Thursday, February 11, 1999



No reductions
in income tax for now,
Gov. Cayetano says

State tax revenues are not coming in
at the rate he expected

By Mike Yuen
Star-Bulletin

Tapa

Acknowledging that tax revenues are not coming in as high as anticipated, Gov. Ben Cayetano said his push for additional reductions in the state personal income tax is essentially dead.

"It would be foolish to do it," Cayetano said yesterday. "But when we conceived the plan, revenues were going up."

Cayetano wanted to lower the personal income tax's highest bracket, now at 8.75 percent, to 8 percent in 2002. He had earlier proposed 7.25 percent.

The governor's readiness to jettison the proposal comes at a time when lawmakers are questioning the Cayetano administration's financial assumptions.

Yesterday afternoon, House leaders, including Speaker Calvin Say (D, Palolo) and Finance Chairman Dwight Takamine (D, Hilo), met behind closed doors with Budget Director Earl Anzai, Tax Director Ray Kamikawa and Seiji Naya, director of Business, Economic Development and Tourism, to discuss the state's revenue picture and the administration's spending plans and tax relief initiatives.

Anzai confirmed that even before the meeting House leaders had asked the administration to suggest cuts of at least 5 percent to the $6.5 billion general fund budget for the fiscal biennium that begins July 1.

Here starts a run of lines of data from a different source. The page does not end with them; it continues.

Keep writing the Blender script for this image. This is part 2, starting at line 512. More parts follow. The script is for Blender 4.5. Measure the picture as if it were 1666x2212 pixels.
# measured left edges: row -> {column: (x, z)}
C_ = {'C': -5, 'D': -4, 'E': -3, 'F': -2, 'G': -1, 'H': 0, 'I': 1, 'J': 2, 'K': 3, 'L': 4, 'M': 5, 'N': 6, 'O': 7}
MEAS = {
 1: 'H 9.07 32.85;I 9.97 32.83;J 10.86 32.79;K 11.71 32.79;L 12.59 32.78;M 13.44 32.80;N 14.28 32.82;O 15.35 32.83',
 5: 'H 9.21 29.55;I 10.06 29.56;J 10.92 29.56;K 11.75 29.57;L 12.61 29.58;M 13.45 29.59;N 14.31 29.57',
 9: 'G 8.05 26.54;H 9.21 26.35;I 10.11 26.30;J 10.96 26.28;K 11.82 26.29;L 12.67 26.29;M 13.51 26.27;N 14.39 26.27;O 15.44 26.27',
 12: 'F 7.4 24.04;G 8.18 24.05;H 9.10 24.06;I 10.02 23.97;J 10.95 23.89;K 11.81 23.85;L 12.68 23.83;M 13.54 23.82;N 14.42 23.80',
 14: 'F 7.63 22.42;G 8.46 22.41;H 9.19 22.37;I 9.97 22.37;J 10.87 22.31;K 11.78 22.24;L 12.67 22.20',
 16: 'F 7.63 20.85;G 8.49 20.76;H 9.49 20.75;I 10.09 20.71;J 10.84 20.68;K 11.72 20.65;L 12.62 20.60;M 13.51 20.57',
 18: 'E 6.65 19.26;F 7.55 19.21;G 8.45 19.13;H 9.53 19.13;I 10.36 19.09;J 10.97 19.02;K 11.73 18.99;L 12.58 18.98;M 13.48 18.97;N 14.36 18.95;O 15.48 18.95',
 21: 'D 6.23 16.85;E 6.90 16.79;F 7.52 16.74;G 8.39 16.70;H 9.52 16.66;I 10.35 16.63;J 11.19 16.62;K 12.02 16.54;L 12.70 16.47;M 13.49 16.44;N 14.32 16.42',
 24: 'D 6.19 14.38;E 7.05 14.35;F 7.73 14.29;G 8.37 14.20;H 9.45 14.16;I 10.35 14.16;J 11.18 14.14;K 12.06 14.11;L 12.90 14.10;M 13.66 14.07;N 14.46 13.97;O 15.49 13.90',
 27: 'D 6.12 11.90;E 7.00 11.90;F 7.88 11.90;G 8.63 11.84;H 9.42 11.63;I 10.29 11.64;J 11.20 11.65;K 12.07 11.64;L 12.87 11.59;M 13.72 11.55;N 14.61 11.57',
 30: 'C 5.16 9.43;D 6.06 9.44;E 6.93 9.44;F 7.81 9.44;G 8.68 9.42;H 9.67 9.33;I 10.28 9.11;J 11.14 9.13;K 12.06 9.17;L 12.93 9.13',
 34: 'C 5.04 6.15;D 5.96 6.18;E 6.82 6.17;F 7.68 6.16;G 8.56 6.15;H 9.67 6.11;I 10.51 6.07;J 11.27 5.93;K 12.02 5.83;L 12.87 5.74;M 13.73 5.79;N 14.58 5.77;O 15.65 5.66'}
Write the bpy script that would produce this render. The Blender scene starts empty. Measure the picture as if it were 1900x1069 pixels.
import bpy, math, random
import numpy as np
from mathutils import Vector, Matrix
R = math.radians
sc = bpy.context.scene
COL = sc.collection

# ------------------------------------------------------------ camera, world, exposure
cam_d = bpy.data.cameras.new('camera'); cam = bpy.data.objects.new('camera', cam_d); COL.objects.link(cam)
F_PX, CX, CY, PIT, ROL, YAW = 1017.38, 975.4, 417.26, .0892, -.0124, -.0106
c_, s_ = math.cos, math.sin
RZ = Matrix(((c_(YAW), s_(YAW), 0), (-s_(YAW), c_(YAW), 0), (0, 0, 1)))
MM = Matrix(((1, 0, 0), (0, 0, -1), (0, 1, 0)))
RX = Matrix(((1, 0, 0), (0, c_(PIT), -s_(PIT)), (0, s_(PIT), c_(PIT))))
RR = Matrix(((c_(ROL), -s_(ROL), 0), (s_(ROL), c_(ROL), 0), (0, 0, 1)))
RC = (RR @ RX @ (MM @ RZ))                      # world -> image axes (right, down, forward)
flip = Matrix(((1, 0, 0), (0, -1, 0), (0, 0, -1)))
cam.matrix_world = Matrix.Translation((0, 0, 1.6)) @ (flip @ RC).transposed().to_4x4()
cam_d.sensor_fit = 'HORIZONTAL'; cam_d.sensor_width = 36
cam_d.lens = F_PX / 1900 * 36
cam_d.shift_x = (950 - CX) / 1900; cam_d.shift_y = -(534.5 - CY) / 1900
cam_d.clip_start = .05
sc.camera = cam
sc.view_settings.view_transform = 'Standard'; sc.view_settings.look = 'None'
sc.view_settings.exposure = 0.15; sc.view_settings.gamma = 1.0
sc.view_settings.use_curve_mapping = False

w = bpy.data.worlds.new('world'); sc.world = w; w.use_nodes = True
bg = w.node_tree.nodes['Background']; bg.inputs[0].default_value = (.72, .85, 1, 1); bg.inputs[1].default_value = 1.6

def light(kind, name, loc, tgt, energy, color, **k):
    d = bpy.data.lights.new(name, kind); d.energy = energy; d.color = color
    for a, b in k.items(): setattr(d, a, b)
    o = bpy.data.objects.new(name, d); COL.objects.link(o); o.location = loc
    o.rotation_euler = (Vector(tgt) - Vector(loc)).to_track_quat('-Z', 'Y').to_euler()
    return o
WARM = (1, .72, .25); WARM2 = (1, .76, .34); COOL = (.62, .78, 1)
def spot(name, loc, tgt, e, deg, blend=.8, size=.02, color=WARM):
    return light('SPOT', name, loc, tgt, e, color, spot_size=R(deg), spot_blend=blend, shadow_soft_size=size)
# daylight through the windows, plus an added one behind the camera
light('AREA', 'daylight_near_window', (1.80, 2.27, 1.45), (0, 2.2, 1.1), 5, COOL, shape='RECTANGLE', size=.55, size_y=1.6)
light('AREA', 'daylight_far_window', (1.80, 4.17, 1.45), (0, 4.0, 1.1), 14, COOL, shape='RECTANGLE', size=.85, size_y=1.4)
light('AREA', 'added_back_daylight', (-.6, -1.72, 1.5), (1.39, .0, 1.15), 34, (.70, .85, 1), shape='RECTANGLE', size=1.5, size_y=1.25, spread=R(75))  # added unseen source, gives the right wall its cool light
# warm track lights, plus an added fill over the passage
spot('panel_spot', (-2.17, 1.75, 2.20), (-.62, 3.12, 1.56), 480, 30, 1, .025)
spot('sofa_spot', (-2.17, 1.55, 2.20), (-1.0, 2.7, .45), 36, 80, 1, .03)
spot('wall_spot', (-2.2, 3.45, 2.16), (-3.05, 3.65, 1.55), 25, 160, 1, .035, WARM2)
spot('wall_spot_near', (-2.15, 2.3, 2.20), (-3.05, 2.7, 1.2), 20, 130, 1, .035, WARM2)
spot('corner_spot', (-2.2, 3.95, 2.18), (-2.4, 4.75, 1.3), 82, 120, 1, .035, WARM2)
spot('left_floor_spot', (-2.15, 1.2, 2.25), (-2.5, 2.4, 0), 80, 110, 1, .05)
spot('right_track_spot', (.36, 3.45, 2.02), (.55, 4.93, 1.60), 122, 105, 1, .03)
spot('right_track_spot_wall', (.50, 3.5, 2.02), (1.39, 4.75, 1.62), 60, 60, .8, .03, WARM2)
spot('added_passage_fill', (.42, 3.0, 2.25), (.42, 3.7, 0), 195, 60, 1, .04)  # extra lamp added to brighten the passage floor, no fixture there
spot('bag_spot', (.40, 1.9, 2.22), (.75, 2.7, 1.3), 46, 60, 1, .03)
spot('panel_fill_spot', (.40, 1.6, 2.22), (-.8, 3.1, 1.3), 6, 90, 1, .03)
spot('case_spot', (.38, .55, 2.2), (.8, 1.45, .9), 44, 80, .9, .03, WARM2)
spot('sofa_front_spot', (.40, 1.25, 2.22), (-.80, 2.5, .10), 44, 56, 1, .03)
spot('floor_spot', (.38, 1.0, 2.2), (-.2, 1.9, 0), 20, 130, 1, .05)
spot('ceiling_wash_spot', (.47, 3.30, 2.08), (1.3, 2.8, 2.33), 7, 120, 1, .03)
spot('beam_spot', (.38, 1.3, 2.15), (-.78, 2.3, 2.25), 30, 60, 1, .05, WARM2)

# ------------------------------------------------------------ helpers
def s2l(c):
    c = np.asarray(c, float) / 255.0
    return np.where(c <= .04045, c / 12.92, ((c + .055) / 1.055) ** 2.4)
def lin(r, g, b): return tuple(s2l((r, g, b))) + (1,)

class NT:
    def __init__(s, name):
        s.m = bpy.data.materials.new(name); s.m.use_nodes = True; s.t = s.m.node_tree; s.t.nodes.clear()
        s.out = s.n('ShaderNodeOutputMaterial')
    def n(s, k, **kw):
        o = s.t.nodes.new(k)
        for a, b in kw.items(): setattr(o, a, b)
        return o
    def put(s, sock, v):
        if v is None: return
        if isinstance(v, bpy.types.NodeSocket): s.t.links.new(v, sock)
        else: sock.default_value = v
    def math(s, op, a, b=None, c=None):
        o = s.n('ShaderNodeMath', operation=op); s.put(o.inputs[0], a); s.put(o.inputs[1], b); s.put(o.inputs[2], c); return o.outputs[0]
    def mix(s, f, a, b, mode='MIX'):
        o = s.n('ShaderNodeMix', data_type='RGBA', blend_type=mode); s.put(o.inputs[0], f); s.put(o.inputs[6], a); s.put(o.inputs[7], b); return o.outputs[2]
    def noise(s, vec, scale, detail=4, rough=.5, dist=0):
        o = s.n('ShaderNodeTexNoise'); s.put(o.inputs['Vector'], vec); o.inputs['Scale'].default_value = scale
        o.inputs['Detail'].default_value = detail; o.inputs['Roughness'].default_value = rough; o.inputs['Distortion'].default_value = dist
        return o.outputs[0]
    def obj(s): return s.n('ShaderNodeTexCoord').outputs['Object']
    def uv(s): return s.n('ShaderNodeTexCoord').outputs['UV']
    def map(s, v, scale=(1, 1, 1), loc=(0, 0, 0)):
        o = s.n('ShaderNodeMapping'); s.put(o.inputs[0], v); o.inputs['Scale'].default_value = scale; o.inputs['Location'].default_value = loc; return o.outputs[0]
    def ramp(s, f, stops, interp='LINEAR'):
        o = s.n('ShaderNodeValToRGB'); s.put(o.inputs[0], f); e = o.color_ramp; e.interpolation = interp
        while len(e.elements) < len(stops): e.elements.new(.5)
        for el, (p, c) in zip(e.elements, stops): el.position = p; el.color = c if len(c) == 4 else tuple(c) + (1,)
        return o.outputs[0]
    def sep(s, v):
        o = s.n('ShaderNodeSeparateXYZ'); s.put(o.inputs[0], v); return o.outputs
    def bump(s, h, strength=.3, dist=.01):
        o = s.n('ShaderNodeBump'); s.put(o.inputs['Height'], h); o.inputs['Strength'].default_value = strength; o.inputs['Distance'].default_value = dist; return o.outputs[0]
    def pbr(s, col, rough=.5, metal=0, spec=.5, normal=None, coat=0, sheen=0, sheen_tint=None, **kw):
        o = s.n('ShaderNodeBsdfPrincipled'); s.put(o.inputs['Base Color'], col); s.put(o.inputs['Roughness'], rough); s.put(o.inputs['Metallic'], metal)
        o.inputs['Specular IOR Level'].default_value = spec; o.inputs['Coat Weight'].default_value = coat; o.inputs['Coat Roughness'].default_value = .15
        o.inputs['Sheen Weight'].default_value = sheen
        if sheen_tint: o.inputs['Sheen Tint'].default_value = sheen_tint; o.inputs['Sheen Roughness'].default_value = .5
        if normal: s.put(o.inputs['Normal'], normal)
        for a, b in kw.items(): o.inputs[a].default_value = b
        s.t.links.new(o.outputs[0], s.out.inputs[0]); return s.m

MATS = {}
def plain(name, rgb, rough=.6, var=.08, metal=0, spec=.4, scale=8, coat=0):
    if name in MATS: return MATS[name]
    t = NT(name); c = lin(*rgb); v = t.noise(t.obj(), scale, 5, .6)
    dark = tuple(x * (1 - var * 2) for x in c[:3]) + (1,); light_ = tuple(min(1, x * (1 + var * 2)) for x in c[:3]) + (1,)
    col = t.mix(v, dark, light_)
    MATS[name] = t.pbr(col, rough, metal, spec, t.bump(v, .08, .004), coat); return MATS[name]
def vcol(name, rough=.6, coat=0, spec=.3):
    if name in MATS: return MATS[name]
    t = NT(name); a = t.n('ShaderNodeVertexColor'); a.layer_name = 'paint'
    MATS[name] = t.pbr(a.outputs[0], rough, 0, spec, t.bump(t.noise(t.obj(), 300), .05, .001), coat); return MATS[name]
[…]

For the first seven months of the fiscal year, tax revenues have grown 2.1 percent, or $14.2 million, over the same period in the previous fiscal year.

Cayetano had proposed that the personal income tax drop to 8.25 percent in 2001 if tax revenue growth hit 3.9 percent in fiscal 1999-2000. That would mean an additional $111 million would have to be collected beyond the more than $2.8 billion already projected.

The personal income tax would drop to 8 percent in 2002 if revenue growth hit 5.2 percent in fiscal 2000-01. That would mean an additional $152 million more than the nearly $2.9 billion already projected to be collected.

Unlike his Republican critics, who believe that the best economic stimulus can be achieved by reducing the state's 4 percent general excise tax, Cayetano has focused on the personal income tax. Most small-business operators file personal income tax returns rather than corporate income tax returns.

Cayetano said he is hesitant to cut the excise tax because an estimated 30 percent of that tax is "exported" to tourists.

Cayetano believes he can still provide tax relief. But he may suggest a proposed cut to the corporate income tax be scaled back, as well as a deduction for employers' costs for prepaid health insurance.